WHAT YOU ARE ASKED TO DO =
Set down the listing below verbatim, but only from its first line through the line containing "C = sc.collection".
DATASET EXTRACT start
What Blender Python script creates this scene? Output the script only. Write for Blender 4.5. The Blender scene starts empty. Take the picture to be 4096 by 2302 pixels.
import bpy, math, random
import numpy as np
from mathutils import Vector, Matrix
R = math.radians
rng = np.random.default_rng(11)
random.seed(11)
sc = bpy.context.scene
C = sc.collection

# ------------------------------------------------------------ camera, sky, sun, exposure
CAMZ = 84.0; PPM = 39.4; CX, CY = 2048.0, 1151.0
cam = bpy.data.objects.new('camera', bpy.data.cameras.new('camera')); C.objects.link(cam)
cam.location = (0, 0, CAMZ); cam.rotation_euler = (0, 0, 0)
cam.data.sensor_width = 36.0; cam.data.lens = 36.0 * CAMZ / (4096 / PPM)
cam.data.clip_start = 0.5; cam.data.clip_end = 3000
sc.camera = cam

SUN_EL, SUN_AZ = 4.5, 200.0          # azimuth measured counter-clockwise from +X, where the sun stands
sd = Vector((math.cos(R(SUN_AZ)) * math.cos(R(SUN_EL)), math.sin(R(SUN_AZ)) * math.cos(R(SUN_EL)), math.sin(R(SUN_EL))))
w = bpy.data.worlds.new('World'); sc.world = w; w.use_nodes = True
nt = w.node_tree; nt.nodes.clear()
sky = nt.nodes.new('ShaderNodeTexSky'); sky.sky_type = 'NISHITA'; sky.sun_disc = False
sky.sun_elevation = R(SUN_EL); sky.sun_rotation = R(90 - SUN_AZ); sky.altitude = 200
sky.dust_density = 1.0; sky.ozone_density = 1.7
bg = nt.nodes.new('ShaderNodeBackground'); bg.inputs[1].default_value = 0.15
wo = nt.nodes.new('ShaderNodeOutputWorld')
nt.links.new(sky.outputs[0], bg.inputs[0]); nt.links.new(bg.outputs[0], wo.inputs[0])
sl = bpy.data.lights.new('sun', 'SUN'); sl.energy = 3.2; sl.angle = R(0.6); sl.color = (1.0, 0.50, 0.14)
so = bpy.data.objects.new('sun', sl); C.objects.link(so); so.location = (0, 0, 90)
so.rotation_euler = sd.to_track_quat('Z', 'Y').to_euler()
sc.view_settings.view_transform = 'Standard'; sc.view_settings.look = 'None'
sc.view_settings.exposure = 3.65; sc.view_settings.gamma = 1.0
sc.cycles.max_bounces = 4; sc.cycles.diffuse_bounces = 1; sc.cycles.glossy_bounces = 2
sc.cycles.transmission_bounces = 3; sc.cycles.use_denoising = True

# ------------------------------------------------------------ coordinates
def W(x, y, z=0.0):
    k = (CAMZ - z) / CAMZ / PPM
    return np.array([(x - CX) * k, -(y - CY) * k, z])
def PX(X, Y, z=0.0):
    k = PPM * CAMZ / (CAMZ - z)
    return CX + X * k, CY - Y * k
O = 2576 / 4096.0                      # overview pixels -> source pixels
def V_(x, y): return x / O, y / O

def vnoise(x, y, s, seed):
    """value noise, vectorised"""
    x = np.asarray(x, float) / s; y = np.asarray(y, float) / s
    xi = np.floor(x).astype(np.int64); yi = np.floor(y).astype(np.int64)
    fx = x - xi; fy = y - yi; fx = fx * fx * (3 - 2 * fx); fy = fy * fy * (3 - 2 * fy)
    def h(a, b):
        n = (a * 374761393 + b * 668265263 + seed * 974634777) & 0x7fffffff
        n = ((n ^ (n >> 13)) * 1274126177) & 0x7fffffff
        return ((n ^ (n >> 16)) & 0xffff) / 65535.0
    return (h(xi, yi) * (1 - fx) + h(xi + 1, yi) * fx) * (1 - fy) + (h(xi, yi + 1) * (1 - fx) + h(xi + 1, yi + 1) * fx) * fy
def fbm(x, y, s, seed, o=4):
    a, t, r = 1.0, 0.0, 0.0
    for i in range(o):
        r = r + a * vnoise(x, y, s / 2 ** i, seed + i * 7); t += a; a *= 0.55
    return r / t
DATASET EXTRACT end
TASK RESPONSE =
What Blender Python script creates this scene? Output the script only. Write for Blender 4.5. The Blender scene starts empty. Take the picture to be 4096 by 2302 pixels.
import bpy, math, random
import numpy as np
from mathutils import Vector, Matrix
R = math.radians
rng = np.random.default_rng(11)
random.seed(11)
sc = bpy.context.scene
C = sc.collection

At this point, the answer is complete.